Would you be more likely to take a city bus if you could schedule it on your phone? That’s the thinking behind a new public-private transit partnership in Kansas City, Mo.
Launched in March as a one-year pilot, the service known by the mouthful moniker Ride KC: Bridj allows Kansas Citians to request pickups from vans that offer more flexible stops than traditional bus routes. The average ride costs only $1.50, the standard city bus fare.
The collaboration between the Kansas City Area Transportation Authority (KCATA) and transportation startup Bridj, along with carmaker Ford, is the first partnership of its kind involving a public transit agency and a ride-sharing company in the United States. For now, the vans just run during weekday rush hours in select neighborhoods. But because the Bridj app determines the location of “pop-up stops” based on user inputs, the hope is that the app can help make transportation more convenient for a wide range of city residents.
Bridj, Uber, Lyft, and others already offer vanpool services in various cities around the United States, and some municipalities, including Dallas and Atlanta, encourage residents to use them as links between traditional public transit and their homes and workplaces. But Ride KC: Bridj is groundbreaking in its level of cross-sector partnership. Ford supplied the service’s fleet of ten 14-seat vans, and KCATA union employees drive them. Bridj designed the app and compiled information about traffic patterns and cell phone data during rush hour to help choose high-traffic neighborhoods for the pilot.
“We view it as another option between the car and the bus,” says Matt George, CEO of Boston-based Bridj. According to George, the vans’ more efficient routes and their smaller size make up for the environmental effect of putting more vehicles on the road. “A big local bus that is running empty 18 hours a day at about a mile to the gallon is not tremendously efficient,” George says. “We have a more efficient vehicle that is optimizing where it is going only when it’s got user demand.”
Kansas City initially approached Bridj about the partnership in hopes of offering more flexible options for public transportation in neighborhoods underserved by traditional, fixed routes, often due to insufficient numbers of potential users. “Our union got on board, recognizing that something is changing in this industry and we want to be a part of it,” says Jameson Auten, chief of KCATA’s Regional Service Delivery and Innovation Division.
Just three months into the one-year pilot, the program added more neighborhoods to its area of service. But only about 300 riders actually used it in the pilot’s first quarter. Although the app had received more than 5,000 service requests by the end of June, not all translated into rides, as many occurred outside of the areas and hours in which the vans operated. The city has hired a marketing firm to help raise more awareness of the service.
In one sense, Ride KC: Bridj’s potential user base is large, Auten says: 80 percent of KCATA riders have a smartphone. On the other hand, a mere 1 percent of Kansas City residents use public transportation to get to work, and Kansas City has among the most freeway lane miles per capita of any city in the United States.
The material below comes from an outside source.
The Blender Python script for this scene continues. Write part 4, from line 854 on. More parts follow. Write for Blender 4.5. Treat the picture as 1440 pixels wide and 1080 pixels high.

“We live in a city that is very car-centric,” says Sheila Styron, a member of Transit Action Network, which advocates for public transit in Kansas City. Sprawl and short commute times for individual drivers may mean fewer people interested in services like Ride KC: Bridj.
For those who do want to use public transit, though, Bridj may offer a more vital service than it would in a denser urban area where fixed routes cover space more effectively. According to Brookings Institution estimates before Ride KC: Bridj’s launch, only 18 percent of jobs in the Kansas City area are accessible by public transit in less than 90 minutes. “We have a lot of gaps in our transportation system, and Bridj could potentially fill those gaps,” Styron says.
Styron, who is blind, has downloaded the Bridj app herself but has yet to use it. She says that although newcomers might prefer door-to-door service, she is willing to travel to a pop-up stop with her seeing-eye dog. But she adds that the initiative will need to increase the number of vans, expand its area of service, and raise greater awareness before the model can be assessed.
Auten thinks the program could have impact well beyond Kansas City. “If we can prove that concept in Kansas City, in the middle of America,” he says, “then the concept should be able to work just about anywhere.”